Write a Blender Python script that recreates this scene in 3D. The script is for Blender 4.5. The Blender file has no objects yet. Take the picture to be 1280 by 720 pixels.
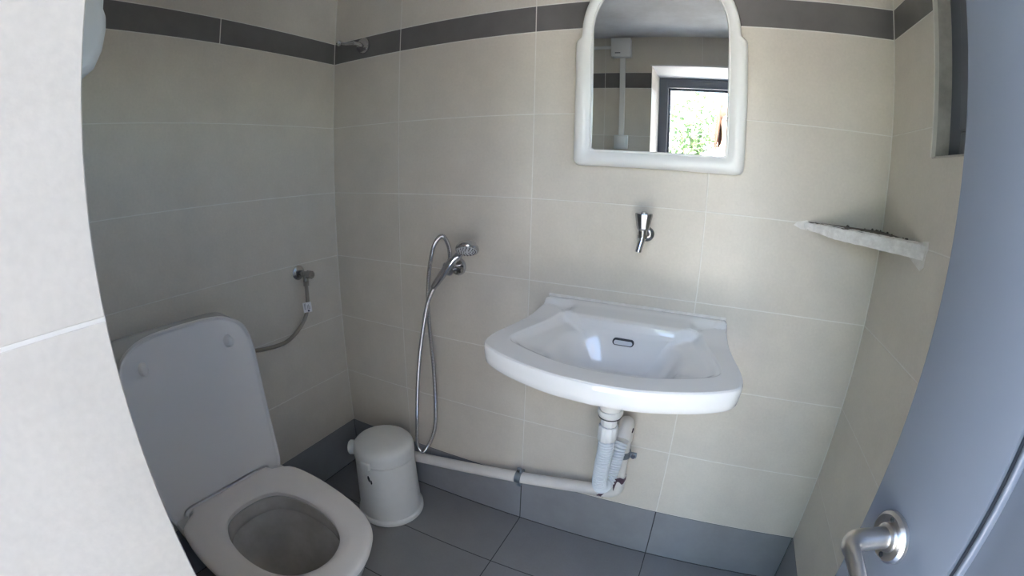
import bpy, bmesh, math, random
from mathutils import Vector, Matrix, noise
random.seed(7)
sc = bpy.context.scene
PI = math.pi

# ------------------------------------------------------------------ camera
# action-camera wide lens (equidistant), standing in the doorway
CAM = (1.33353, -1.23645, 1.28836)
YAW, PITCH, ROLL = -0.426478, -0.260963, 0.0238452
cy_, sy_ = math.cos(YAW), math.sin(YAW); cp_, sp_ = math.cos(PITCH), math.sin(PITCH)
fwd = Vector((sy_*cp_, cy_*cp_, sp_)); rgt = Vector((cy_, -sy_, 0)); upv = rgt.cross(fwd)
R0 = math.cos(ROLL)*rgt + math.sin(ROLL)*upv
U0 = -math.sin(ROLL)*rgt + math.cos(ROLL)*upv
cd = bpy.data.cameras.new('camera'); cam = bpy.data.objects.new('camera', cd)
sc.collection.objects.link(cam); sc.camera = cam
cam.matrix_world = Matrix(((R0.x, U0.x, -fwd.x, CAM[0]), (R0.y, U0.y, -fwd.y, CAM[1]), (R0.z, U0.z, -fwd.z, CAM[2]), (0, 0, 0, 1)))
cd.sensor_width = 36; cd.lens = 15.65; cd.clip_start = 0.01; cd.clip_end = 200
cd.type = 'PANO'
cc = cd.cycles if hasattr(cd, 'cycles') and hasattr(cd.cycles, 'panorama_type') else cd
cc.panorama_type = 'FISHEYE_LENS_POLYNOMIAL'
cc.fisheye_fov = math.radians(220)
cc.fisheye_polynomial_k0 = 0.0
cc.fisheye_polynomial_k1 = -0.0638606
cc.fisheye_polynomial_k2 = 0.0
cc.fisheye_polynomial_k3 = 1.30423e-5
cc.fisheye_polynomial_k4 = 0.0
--
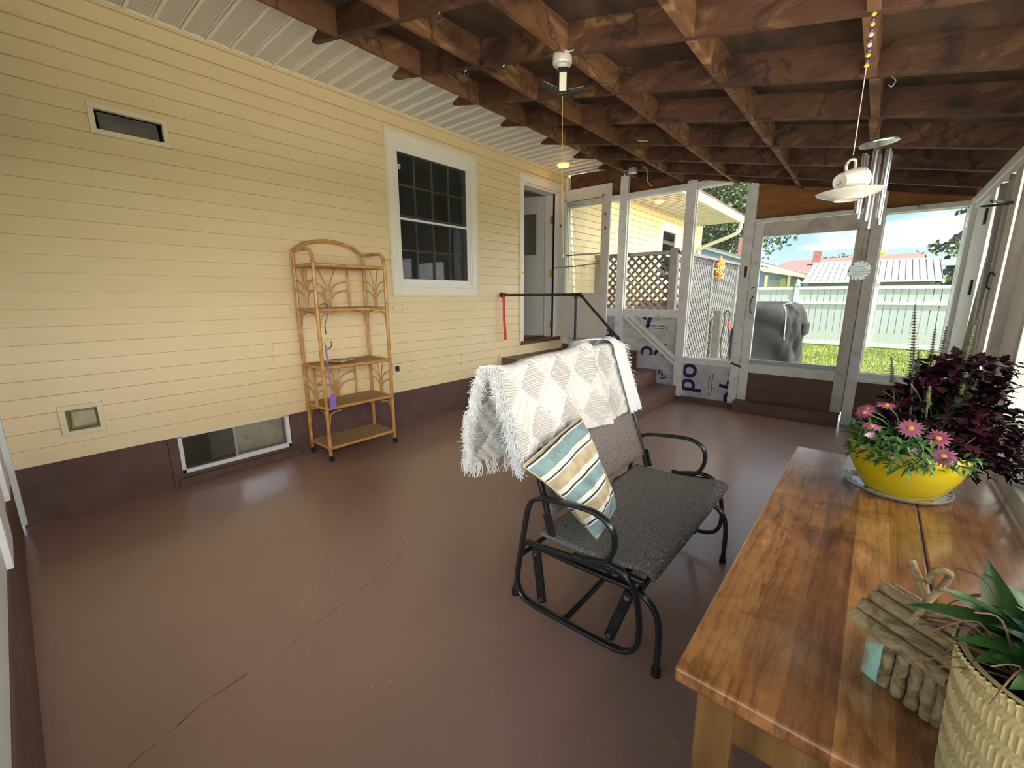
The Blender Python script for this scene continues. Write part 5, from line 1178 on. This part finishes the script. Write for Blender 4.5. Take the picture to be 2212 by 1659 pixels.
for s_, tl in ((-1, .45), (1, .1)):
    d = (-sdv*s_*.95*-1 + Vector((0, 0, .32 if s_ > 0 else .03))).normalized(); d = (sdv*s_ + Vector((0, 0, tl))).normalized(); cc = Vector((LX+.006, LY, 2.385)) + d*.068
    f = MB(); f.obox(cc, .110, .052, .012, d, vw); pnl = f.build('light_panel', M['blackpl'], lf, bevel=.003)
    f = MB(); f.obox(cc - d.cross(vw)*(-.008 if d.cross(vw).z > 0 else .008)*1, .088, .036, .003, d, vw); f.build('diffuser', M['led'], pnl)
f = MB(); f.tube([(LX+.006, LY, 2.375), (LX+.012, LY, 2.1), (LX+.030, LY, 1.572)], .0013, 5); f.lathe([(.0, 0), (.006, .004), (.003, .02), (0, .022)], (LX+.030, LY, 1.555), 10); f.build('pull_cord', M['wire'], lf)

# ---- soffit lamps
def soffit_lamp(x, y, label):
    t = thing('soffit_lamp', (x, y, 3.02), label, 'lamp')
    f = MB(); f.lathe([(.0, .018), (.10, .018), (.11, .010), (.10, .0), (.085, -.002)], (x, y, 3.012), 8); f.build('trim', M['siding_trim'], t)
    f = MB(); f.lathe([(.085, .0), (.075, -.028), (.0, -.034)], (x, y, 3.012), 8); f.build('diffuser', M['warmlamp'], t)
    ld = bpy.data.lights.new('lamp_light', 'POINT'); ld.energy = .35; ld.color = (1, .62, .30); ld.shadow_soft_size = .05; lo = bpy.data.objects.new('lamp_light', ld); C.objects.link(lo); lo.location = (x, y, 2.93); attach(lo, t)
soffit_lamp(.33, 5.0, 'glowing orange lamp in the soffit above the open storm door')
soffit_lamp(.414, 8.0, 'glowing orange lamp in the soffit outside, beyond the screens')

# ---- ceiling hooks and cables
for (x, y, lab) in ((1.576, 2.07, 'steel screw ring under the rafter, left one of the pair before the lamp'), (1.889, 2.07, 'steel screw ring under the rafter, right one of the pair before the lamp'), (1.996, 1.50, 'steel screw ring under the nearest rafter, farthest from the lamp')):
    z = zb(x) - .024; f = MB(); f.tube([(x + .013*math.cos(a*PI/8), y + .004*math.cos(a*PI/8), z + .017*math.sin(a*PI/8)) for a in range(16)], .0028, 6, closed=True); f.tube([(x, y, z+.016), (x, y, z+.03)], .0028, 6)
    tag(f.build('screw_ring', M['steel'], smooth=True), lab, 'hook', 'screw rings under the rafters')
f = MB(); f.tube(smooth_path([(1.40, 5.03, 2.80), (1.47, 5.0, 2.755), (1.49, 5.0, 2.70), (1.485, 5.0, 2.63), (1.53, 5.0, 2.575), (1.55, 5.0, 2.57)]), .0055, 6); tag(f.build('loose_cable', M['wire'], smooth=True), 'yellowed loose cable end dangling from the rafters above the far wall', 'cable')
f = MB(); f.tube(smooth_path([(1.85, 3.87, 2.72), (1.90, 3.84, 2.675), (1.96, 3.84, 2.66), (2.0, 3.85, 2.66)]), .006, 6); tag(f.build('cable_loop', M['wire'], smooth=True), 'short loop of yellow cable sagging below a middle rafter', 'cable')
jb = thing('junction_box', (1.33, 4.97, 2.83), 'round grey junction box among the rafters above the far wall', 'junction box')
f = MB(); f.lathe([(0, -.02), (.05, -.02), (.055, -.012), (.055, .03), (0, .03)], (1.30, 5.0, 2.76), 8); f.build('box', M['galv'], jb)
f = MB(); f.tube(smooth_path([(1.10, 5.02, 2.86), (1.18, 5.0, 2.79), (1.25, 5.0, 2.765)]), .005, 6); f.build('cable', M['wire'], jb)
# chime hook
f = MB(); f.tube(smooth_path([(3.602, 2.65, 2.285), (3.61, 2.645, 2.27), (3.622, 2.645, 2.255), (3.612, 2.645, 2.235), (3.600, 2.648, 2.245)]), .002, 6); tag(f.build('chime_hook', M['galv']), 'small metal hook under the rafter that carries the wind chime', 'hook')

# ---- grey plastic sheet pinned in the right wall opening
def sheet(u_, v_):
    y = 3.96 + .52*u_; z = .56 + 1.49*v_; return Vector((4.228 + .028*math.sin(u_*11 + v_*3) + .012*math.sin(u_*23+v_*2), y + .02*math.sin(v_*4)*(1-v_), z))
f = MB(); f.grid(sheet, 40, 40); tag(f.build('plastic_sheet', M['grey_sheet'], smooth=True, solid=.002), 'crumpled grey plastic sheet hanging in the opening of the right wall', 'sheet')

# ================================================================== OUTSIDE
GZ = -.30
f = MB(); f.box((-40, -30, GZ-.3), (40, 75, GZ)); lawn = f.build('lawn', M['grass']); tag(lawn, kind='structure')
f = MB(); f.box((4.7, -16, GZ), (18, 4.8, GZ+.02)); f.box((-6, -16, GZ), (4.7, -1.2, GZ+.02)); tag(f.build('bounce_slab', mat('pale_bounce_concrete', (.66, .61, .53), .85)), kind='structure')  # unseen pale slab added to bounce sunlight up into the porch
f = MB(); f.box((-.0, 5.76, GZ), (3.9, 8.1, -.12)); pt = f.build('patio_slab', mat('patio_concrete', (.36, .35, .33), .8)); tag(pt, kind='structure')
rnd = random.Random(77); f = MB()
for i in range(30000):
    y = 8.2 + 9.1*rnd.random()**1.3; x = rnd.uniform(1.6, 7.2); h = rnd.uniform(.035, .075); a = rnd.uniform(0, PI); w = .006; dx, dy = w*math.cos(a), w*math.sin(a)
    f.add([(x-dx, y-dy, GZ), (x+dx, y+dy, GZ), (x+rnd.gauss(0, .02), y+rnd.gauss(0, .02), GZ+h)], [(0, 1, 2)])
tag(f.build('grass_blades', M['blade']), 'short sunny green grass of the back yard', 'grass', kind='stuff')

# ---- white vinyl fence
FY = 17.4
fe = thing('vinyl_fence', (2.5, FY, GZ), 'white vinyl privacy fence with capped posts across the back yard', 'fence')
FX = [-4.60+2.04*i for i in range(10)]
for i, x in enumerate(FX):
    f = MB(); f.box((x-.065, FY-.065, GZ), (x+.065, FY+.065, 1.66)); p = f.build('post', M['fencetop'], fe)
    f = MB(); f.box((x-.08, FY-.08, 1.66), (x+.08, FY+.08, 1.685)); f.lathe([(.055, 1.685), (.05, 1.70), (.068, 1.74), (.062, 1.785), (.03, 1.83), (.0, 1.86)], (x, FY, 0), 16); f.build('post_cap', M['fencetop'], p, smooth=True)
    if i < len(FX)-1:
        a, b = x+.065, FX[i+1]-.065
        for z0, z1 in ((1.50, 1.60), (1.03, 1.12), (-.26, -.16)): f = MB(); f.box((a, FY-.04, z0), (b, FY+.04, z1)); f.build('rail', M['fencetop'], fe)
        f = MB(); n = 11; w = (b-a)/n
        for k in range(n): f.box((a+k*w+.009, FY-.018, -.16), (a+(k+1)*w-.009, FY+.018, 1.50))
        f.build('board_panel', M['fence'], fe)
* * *
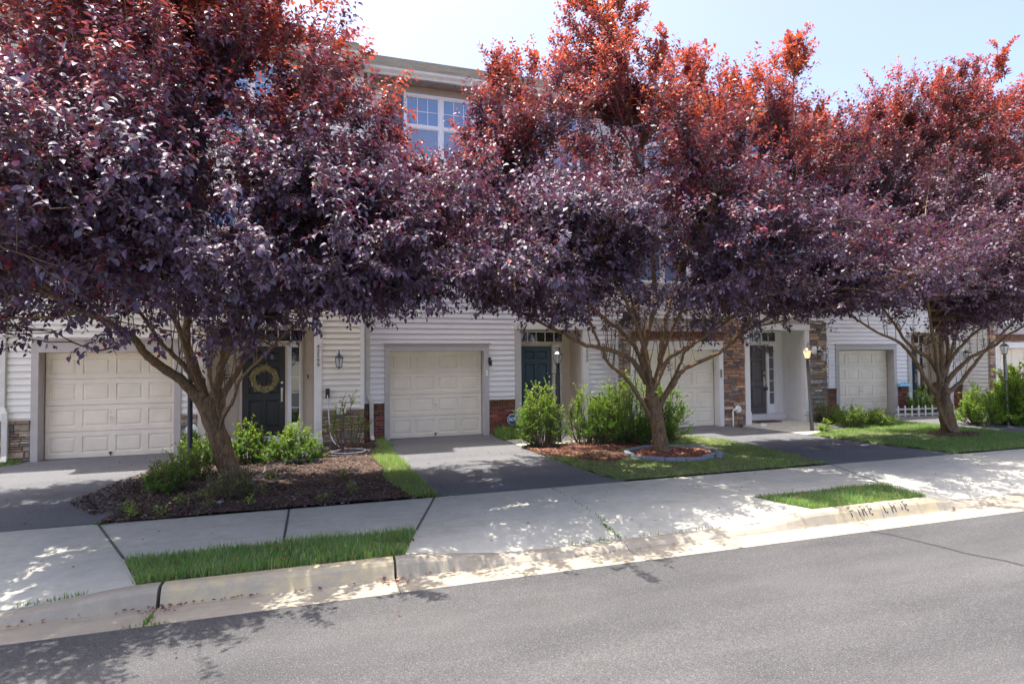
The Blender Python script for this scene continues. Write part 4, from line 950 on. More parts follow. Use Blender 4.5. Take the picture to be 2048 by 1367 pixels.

Problem to work on: Reproduce exactly the lines above starting at the line containing "Write a Blender" and ending at the line containing "PI = math.pi", including both, but not the pictures.

Final result:
Write a Blender Python script that recreates this scene in 3D. The script is for Blender 4.5. The Blender file has no objects yet. Take the picture to be 1280 by 720 pixels.
import bpy, bmesh, math, random
from mathutils import Vector, Matrix, noise
random.seed(7)
sc = bpy.context.scene
PI = math.pi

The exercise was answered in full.